True, there are roadways around the dilemma, but they aren’t simple and they are not well-paved. If you happen to have discs in your own collection that you’d rather have processed to play on Maestro than, say, the Mozart of Barry Wordsworth’s Capella Istropolitana, you can bundle up your own discs, ship them off to Maestro; they’ll process them into their own Web site, return the now-obsolete silvery corpses (which you’re free to use as cocktail coasters) and pipe their content into your gleaming new Maestro player (available in silver or black). That process, by the way, is not cheap; you subscribe to the transfer service at 10 bucks per month, which entitles you to five discs. Oh, and by the way, the service also includes digital copies of the booklets — even librettos! — that you can read on your computer screen as the Maestro chugs along.

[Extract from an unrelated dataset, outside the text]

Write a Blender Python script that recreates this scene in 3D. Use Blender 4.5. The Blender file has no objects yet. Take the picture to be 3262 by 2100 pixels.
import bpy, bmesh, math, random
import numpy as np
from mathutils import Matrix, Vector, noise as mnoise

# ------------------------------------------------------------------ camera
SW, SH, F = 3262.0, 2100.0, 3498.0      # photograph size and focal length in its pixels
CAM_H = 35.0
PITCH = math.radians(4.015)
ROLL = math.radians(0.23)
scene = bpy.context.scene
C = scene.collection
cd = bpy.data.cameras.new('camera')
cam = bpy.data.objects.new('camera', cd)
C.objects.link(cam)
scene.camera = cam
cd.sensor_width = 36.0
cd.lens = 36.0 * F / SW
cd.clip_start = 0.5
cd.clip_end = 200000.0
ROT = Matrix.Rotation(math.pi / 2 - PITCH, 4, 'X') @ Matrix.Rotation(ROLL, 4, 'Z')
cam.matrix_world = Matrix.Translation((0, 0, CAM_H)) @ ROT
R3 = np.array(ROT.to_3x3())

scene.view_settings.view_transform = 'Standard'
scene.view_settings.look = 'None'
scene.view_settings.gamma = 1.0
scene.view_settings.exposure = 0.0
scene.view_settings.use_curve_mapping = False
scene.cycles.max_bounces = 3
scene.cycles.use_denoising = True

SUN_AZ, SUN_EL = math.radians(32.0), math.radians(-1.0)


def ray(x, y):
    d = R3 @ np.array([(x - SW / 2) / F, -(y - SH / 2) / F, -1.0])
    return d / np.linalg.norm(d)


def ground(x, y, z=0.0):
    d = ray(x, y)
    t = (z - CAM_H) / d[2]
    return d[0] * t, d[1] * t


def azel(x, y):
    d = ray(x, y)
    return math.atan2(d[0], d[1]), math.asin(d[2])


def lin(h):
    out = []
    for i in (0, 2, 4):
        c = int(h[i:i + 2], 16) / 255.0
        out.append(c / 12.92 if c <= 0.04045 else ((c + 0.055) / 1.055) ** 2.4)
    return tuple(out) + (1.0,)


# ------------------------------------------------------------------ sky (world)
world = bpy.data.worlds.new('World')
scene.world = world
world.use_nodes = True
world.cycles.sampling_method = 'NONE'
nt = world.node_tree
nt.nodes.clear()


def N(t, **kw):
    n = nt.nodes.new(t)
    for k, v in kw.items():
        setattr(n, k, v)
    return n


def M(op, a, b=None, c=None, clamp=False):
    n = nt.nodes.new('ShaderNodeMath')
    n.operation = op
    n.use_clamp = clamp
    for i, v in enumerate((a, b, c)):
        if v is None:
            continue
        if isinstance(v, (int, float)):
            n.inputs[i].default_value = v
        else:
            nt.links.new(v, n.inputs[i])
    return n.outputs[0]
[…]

Am I the only one who finds this whole business distasteful to the point of upchuck? who’s finding in this whole Maestro presentation a disdain for anyone so minimally sophisticated as to care about the identity of the listening experience? the difference between slovenly performance values and care and pride in the presentation of music? Why have I been doing this for the last 60 or so years? or Ernest Fleischmann? or Esa-Pekka? or the man up the block who makes fine violins? or his wife, who plays chamber music? or the next generation now at work at the Crossroads School or Colburn? Surely not to produce the kibble or the wallpaper that these Maestro people represent, with their absurd promotional jargon — “the most-loved, important, influential music” — and their outrageous prices and their Esterházy Sinfonia. Stop me, somebody; this stuff, and the attitude behind it, has me really angry.